Die Kirche erklärt, sie distanziere sich "mit Nachdruck und Entschiedenheit von allen rechtsextremen und faschistischen Kundgebungen im Umfeld des Totengedenkens". Iwan Olip, Pfarrer in Bleiburg, sagt dem SPIEGEL, was sich außerhalb des Gottesdienstes abspiele, liege "nicht in der Kontrolle der Kirche". "Das ist Sache der Polizei, die solche Sachen verhindern sollte."

"Gemeinsam beten und singen"

An der Veranstaltung will die Kirche aber dennoch festhalten, schließlich wolle man "gemeinsam beten und singen". Um diesmal keinen Anlass für Kritik zu bieten, habe man die Kirche in Kroatien gebeten, dafür Sorge zu tragen, dass keine politischen Reden gehalten würden, dass auf das Tragen von Uniformen sowie das Zeigen von Abzeichen und Plakaten verzichtet werde, dass es keine Verkaufsstände geben solle und dass der Ausschank von Alkohol verboten würde.

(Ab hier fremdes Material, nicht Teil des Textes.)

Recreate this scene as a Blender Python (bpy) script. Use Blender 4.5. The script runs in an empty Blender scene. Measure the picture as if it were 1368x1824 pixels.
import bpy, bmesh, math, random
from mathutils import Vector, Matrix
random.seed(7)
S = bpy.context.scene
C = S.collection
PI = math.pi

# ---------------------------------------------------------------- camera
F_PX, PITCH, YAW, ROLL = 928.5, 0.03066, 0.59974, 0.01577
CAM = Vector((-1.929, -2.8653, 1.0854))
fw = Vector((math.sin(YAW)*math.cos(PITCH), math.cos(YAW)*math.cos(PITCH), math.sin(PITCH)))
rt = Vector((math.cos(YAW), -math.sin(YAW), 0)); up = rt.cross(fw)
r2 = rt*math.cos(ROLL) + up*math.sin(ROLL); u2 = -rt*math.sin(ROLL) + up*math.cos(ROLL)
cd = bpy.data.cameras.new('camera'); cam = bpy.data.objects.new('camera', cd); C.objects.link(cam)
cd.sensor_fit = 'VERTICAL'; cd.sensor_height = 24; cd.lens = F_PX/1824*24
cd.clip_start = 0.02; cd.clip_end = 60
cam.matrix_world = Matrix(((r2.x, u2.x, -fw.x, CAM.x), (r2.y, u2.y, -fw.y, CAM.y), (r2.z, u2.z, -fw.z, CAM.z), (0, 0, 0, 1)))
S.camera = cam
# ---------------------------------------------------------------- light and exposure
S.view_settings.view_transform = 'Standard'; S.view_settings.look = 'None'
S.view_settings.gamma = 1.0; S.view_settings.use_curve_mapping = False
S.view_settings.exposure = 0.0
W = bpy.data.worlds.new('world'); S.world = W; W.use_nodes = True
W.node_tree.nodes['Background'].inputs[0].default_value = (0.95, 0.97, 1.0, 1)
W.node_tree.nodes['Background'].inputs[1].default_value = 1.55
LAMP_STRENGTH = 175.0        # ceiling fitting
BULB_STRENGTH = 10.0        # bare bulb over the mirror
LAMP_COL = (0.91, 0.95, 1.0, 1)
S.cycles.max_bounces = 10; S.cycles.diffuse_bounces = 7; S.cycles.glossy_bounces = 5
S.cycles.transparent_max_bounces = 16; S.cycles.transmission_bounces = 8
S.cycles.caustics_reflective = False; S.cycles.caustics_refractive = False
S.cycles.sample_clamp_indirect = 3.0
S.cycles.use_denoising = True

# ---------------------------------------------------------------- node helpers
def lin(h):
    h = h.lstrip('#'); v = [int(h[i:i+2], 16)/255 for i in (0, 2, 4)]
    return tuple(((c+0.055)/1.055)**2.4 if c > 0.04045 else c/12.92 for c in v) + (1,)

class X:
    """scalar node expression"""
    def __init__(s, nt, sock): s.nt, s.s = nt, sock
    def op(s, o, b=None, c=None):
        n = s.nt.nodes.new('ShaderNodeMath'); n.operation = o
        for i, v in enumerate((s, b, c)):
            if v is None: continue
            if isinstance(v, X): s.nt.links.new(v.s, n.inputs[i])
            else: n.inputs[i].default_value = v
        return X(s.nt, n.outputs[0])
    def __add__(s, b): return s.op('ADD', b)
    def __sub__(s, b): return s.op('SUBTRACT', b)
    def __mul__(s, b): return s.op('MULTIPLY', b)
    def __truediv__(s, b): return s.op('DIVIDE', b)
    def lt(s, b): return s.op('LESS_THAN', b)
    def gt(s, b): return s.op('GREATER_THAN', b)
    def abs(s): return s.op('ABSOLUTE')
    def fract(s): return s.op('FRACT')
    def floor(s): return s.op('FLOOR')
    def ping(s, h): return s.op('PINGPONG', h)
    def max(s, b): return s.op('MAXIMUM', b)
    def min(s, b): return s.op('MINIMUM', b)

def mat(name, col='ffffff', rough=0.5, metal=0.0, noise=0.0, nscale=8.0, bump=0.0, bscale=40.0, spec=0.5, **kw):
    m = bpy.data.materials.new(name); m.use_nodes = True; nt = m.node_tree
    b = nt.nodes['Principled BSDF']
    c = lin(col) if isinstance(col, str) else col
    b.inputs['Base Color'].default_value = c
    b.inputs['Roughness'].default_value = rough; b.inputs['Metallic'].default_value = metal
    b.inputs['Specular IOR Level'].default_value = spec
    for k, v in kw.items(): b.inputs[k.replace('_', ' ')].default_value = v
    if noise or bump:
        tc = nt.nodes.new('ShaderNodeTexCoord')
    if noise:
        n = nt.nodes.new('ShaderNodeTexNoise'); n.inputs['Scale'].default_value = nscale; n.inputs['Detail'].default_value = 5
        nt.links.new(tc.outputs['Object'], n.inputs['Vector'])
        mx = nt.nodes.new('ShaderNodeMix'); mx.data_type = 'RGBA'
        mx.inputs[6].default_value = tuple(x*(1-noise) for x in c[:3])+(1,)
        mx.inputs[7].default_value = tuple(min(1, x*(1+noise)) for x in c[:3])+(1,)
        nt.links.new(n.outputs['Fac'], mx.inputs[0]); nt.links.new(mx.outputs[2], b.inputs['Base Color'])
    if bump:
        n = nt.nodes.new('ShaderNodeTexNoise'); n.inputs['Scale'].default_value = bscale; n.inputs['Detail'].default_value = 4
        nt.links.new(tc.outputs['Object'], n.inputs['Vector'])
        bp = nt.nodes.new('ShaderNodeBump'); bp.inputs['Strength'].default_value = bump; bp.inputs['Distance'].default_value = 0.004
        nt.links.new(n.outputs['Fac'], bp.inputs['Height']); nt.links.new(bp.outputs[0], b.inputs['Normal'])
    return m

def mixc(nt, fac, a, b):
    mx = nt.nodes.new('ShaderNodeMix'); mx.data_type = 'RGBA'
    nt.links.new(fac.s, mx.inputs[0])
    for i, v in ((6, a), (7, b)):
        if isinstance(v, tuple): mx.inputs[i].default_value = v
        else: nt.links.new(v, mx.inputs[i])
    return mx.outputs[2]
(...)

Die Polizei wiederum ist in den vergangenen Jahren kaum bis gar nicht gegen die Umtriebe vorgegangen. Stattdessen hieß es intern, es handele sich "um ein Medienproblem, nicht um ein Faschismusproblem". In diesem Jahr wollen die Sicherheitskräfte mehr Personal zur Verfügung stellen. "Wie viel, wollen wir aus taktischen Gründen nicht sagen", erklärt ein Sprecher.

Gleichwohl sieht man in der Messfeier nach wie vor "keinen politischen Hintergrund", weshalb "die Bestimmungen des Versammlungsgesetzes nicht zur Anwendung kommen", wie die Kommunalverwaltung mitteilt. Da es sich um eine "religiöse Veranstaltung" handele, könne man nicht so durchgreifen, wie es sonst möglich wäre. Man könne sie deshalb auch nicht verbieten, da sie nicht genehmigungspflichtig sei.

Pfarrer, die die Veranstaltung kritisch sehen und am liebsten untersagen würden, hoffen nun auf Einschränkungen wie das Alkoholverbot. Vielleicht verliere die Veranstaltung damit an Attraktivität. "Womöglich kommen diesmal keine 30.000 Menschen, sondern nur 300 Neonazis", sagt ein Pfarrer aus Kärnten. "Und das wäre schlimm genug."